>> start
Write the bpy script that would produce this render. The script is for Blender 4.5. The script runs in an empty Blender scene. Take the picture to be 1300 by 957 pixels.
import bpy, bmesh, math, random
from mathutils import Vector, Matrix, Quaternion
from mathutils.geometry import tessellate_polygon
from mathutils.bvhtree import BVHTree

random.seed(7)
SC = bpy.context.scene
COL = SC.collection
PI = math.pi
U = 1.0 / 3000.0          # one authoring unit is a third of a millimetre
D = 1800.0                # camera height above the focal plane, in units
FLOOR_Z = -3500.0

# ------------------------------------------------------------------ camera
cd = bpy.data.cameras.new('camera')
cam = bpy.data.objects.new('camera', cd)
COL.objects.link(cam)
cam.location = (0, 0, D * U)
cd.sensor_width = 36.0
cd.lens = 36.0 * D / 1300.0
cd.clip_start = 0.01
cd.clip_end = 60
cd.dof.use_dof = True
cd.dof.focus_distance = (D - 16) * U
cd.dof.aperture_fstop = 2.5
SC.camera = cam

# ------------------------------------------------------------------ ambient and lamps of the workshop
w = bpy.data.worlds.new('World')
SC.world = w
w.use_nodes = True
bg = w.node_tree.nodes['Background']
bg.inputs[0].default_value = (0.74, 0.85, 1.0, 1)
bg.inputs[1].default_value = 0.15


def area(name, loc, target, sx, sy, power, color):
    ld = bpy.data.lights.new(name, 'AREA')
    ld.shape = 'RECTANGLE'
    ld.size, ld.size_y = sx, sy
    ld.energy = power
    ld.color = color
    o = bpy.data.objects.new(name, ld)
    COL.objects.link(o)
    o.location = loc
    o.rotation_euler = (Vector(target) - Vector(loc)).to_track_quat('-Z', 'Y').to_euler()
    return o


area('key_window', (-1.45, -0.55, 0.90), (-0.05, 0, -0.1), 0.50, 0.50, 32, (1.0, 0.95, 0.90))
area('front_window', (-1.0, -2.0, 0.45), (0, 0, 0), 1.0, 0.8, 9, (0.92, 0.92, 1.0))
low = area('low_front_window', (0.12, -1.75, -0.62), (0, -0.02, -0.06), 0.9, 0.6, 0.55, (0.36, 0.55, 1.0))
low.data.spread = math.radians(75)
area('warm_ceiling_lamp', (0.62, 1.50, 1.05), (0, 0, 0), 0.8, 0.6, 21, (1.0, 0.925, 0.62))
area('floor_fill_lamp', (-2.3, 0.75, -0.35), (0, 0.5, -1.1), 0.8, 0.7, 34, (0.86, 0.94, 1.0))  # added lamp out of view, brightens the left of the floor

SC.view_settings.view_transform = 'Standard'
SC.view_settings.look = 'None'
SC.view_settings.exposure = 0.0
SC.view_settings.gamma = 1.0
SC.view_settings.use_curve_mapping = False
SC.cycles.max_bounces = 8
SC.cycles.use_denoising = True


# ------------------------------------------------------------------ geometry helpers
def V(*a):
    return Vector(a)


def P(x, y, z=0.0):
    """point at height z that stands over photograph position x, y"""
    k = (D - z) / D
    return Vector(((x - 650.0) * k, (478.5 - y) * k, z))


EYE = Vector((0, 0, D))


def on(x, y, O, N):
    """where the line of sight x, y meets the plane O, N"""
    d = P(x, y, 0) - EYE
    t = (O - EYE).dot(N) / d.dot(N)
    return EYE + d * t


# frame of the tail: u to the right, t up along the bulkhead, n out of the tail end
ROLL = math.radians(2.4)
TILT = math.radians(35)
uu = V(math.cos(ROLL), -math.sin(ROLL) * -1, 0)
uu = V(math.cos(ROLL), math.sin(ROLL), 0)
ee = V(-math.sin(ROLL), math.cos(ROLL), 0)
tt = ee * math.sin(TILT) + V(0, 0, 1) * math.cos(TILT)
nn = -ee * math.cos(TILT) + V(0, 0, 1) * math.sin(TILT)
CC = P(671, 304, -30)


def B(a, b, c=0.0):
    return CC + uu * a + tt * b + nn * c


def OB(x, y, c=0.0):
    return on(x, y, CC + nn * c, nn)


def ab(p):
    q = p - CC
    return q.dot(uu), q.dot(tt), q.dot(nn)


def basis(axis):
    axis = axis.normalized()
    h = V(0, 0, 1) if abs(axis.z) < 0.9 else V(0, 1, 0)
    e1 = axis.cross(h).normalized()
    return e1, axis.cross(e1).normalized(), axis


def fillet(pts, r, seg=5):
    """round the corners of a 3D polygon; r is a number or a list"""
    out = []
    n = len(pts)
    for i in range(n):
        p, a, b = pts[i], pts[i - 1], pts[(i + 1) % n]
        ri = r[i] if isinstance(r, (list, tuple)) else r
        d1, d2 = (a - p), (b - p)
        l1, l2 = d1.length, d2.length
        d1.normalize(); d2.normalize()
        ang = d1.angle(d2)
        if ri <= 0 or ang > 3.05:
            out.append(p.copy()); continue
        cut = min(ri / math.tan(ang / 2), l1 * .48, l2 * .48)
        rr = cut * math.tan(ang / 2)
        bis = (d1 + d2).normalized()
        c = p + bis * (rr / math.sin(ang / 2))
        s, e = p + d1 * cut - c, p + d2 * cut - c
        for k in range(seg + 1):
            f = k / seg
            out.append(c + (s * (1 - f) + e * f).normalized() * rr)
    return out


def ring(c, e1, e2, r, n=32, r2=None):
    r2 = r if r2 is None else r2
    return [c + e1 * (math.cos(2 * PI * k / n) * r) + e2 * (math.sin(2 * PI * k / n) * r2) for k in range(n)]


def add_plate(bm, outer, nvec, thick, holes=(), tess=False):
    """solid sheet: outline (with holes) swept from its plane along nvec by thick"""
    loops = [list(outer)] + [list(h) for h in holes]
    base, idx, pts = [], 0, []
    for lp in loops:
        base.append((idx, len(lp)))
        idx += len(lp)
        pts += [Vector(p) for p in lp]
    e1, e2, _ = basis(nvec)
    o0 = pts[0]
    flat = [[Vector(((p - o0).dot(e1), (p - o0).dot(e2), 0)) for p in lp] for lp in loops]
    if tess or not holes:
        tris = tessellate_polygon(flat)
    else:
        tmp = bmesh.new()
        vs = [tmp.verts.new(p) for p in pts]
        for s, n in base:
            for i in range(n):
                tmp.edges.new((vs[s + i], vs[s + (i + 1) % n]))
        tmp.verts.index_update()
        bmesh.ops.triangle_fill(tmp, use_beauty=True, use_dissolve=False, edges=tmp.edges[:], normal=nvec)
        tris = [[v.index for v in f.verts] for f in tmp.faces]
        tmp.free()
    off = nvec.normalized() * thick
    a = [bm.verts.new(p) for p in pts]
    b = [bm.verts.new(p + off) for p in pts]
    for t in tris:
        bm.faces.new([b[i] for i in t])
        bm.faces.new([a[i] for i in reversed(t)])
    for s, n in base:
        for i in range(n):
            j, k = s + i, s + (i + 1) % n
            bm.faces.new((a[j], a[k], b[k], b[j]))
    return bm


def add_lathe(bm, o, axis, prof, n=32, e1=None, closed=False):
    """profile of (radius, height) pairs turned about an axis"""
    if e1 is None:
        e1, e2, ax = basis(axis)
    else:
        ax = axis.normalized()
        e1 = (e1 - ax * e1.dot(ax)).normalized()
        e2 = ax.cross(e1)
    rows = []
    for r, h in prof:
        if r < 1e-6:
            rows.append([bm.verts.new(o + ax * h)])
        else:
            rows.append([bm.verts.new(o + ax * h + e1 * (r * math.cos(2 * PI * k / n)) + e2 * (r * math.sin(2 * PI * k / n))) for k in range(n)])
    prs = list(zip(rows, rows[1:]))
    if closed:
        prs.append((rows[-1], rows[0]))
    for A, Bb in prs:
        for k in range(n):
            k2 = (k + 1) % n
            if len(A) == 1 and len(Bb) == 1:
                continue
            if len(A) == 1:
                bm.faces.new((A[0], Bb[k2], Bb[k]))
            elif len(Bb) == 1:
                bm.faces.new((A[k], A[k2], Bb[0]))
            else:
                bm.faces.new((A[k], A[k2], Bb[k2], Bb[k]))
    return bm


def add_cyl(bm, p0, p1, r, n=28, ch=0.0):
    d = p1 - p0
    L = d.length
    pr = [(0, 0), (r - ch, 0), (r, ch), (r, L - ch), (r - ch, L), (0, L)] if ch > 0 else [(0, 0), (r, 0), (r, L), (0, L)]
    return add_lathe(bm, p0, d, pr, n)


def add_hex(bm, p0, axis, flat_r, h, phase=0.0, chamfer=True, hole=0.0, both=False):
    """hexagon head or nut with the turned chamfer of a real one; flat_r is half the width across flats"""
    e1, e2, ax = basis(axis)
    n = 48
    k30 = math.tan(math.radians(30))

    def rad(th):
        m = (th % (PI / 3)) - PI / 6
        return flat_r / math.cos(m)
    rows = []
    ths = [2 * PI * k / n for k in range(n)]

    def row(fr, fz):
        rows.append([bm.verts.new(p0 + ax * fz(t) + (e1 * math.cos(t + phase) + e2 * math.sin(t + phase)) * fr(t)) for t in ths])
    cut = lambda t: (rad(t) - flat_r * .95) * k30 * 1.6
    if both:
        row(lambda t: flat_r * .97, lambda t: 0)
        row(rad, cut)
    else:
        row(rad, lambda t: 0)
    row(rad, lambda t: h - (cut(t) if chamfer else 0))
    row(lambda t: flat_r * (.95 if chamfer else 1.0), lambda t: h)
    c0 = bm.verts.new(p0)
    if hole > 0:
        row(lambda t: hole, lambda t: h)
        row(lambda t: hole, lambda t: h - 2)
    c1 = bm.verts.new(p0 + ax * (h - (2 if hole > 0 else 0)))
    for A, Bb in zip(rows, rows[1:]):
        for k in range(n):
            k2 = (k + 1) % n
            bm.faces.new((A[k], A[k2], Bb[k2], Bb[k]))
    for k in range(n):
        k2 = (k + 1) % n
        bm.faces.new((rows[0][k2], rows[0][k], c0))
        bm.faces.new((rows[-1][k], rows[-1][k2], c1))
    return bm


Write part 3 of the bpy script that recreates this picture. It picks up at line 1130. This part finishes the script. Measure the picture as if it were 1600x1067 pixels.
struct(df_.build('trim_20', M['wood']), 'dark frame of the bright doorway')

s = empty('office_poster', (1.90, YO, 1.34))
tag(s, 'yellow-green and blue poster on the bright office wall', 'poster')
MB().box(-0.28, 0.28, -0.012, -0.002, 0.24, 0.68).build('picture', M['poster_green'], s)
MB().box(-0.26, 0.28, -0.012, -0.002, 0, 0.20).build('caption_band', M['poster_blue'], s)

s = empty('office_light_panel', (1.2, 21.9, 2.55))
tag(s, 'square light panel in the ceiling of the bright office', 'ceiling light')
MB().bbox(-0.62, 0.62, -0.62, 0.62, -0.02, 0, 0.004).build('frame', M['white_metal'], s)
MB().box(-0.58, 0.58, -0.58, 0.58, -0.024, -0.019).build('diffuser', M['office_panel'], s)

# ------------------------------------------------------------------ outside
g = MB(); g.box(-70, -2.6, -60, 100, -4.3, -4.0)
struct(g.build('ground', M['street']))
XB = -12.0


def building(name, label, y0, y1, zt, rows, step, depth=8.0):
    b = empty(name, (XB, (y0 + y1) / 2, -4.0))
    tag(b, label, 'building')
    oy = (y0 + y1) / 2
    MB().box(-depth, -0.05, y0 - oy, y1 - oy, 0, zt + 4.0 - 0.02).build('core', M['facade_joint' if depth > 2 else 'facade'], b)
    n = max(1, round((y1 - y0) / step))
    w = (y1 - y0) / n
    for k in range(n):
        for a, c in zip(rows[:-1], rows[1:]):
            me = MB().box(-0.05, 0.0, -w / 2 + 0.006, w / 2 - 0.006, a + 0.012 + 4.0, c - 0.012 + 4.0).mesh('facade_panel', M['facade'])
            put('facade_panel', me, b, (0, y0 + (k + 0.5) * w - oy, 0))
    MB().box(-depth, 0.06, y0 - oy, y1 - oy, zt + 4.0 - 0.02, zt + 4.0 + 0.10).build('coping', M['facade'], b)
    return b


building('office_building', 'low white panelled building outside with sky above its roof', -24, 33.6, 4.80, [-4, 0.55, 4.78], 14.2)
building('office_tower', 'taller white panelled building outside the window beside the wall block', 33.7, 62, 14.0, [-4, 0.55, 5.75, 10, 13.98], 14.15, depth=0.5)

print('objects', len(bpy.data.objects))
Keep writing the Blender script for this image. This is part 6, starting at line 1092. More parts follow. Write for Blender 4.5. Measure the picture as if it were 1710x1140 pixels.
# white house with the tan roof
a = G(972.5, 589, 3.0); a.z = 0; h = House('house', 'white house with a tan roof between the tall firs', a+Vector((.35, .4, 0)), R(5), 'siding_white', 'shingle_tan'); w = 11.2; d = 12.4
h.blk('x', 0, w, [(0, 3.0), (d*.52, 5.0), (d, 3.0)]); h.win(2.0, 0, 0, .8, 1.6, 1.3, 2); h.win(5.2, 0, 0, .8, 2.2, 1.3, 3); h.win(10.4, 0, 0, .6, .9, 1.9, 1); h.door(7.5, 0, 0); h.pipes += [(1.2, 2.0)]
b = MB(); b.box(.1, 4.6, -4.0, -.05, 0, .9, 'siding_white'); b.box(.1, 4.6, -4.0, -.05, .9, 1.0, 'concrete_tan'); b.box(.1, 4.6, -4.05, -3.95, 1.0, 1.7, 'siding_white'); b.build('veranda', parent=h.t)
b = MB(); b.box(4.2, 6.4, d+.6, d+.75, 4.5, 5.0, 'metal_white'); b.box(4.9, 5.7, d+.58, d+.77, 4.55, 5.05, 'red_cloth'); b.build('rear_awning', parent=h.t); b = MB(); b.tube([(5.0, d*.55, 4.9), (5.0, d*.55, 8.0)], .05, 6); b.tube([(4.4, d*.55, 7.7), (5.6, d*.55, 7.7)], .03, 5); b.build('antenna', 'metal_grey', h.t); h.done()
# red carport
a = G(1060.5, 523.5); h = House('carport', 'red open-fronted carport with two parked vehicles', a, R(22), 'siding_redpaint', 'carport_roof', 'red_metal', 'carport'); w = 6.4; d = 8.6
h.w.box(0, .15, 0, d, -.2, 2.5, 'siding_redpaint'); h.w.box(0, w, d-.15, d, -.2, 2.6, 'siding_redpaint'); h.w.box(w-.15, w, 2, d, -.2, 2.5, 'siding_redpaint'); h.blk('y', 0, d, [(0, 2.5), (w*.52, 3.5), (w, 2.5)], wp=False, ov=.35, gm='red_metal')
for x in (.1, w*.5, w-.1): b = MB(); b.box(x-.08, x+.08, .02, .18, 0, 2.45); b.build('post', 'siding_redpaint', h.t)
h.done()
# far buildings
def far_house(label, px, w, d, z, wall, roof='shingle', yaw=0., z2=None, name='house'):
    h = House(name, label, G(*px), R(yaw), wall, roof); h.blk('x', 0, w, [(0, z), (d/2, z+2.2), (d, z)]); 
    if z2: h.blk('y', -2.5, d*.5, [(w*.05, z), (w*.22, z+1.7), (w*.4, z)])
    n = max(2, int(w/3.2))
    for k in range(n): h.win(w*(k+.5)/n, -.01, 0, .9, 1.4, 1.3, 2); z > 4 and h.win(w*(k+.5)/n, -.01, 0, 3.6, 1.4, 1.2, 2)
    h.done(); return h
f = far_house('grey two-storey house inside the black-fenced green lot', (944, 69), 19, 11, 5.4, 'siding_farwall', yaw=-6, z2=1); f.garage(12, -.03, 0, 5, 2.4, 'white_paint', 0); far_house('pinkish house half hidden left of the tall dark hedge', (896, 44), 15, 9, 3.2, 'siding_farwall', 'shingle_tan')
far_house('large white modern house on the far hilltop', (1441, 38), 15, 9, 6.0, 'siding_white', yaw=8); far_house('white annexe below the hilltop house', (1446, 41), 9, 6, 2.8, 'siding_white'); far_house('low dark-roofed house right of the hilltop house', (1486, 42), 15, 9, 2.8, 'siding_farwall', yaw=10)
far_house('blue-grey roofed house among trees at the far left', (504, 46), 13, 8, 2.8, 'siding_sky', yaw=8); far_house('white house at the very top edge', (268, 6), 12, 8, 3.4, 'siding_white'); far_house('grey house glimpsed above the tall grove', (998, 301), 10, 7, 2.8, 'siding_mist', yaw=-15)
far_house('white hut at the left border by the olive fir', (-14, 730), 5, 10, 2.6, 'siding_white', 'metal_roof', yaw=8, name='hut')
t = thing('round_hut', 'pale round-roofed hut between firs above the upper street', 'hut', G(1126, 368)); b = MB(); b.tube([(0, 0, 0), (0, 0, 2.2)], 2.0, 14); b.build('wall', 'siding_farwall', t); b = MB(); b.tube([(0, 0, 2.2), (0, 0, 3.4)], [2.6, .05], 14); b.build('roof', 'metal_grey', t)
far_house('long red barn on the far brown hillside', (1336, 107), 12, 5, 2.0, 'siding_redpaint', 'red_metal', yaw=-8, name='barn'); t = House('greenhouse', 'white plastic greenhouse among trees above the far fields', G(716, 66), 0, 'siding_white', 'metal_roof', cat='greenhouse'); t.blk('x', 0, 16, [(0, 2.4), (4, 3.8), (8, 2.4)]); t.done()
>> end
EXERCISE GOAL: Reproduce word for word the lines of the records above, beginning at the first and ending with the line where "from mathutils.bvhtree import BVHTree" appears, and nothing past it.

WRITTEN RESPONSE:
Write the bpy script that would produce this render. The script is for Blender 4.5. The script runs in an empty Blender scene. Take the picture to be 1300 by 957 pixels.
import bpy, bmesh, math, random
from mathutils import Vector, Matrix, Quaternion
from mathutils.geometry import tessellate_polygon
from mathutils.bvhtree import BVHTree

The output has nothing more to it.